Scotland’s referendum is Britain’s reinvention

Scotland’s referendum is Britain’s reinvention
The Guardian, by Madeleine Bunting
10.09.14

 

Whatever happens, we all share these islands – the independence vote will force us to write a new story

 

The paint was peeling, and chunks of ceiling seemed precariously balanced, as we sat in a derelict swimming pool in Govanhill community centre, in Glasgow. Inevitably, the surroundings provided many of the passionate speakers at the first Festival of Ideas with a handy metaphor for the union as they elaborated their project of “live as if in the early days of a better nation”. From where I was sitting, in the deep end, I saw there is a real danger that over the next 10 days we will profoundly miss the point.

 

Listening hard, it felt like entering an Alice in Wonderland world because many of the words we think we understand turn out to have radically different meanings in this exhilarating debate north of the border. Most importantly, for many people independence is not about nationalism at all, and certainly not ethnic nationalism (a mistake still being attributed to the yes voters).

 

But it’s not even about the revamped civic nationalism of the Scottish National party either.

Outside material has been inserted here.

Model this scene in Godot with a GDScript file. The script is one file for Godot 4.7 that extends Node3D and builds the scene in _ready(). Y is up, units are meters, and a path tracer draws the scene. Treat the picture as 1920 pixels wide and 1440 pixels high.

Many people are quite clear, they are voting yes because they want a new form of politics, better democracy and social justice. It’s a massive protest vote against the status quo.

 

There are varying degrees of idealism, self delusion and realism about the chances of Edinburgh delivering on this promised land, but the point is that increasing numbers think it’s worth a try. You can hear the echoes of Thomas Carlyle in the stirring rhetoric on the evils of materialism and neoliberalism. The dubious track record of Alex Salmond on this front is dismissed as irrelevant; post independence, new political parties will form in this brave new world.

 

There are two implications of this. Regardless of the referendum outcome, the campaign has proved a catastrophic failure for Labour. It is no longer an effective vehicle for democracy and social justice in one of its oldest heartlands. Its vote has collapsed. The word most commonly used in conjunction with Labour is ‘corrupt’.

 

A shrill hysteria has now crept into London-based government and media responses. Words such as foreign and amputation are being thrown about alongside talk of passports and borders. Britain is once again hailed as broken (I blame alliteration). But as the rubble of nationalism is cleared away, there is a second implication as another word is being reinvented: Britishness.

 

Repeatedly, Scottish yes voters insisted they would remain British. The Irish writer Fintan O’Toole agreed: Ireland was still British. The point made was that when Norway split from Sweden in 1905, Scandinavia emerged as a powerful common identity.

 

This definition of Britishness is about a shared history and language, and the common reference points of culture and ideas that provides. We are all part of the British Isles, and nothing is going to change that rich interdependency as we continue to fall in love, make babies, make friends, exchange ideas, trade, and visit each other.

 

As an Atlantic archipelago of islands on the edge of Europe, we have far more in common with each other than not, and do not necessarily need a political union to make that a reality. What we will need is new institutions of collaboration across the nations and regions of the isles.

 

It’s a dramatic redrafting of the story of Britain. In recent decades, it has been self-evident that the Britain of empire and monarchy, of army and church, is history. Britishness has historically been seen as an export, more about how to project ourselves on to the world than how we want to live together. Attempts to revitalise Britishness by claiming human values, such as fair play, rang hollow. The Better Together campaign has been dogged with the absence of any emotionally resonant vision of Britain to articulate as a defence of union.

 

This idea of Britain is already lost regardless of 18 September’s verdict. That much is commonplace. The point, then, is what you do about it. England will have to find its way to a new relationship, one among equals with the other nations that share these British islands.

 

Agreed, England’s impulse for much of the last millennium has been to dominate the cultures and nations of this archipelago, but there are plenty of long overdue reasons why its famed pragmatism could see the sense of recasting those relationships now, given our shared economic interests and environmental resources.

 

Not all relationships within the British Isles would be configured at Westminster, although England will, by virtue of its size, be a valued partner. Ireland is likely to play a midwife role in the event of an independent Scotland. Northern Ireland’s history and connections are more with Scotland than England, and O’Toole rightly suggested that Northern Ireland should be a priority for any independent Scotland.

 

Why choose the metaphor of divorce, with all its associations of bitterness, recrimination and pain? At a point of history such as this, metaphors are vitally important because they have a way of becoming self fulfilling.

 

Benedict Anderson famously said nations are “imagined communities”. Scotland is busily imagining itself; England is slowly stirring to the same task, and with plentiful resources of radicalism and diversity from which to draw. What we now have to do is use our shared geography. For decades, we have been transfixed by the white cliffs of Dover as a symbol of nation. But if we look west and north to those who share these islands, we can serve our common history and recognise all the unions – of families, cultures, friendships, environment and economy – that will continue as powerfully as ever after 18 September, whatever the vote.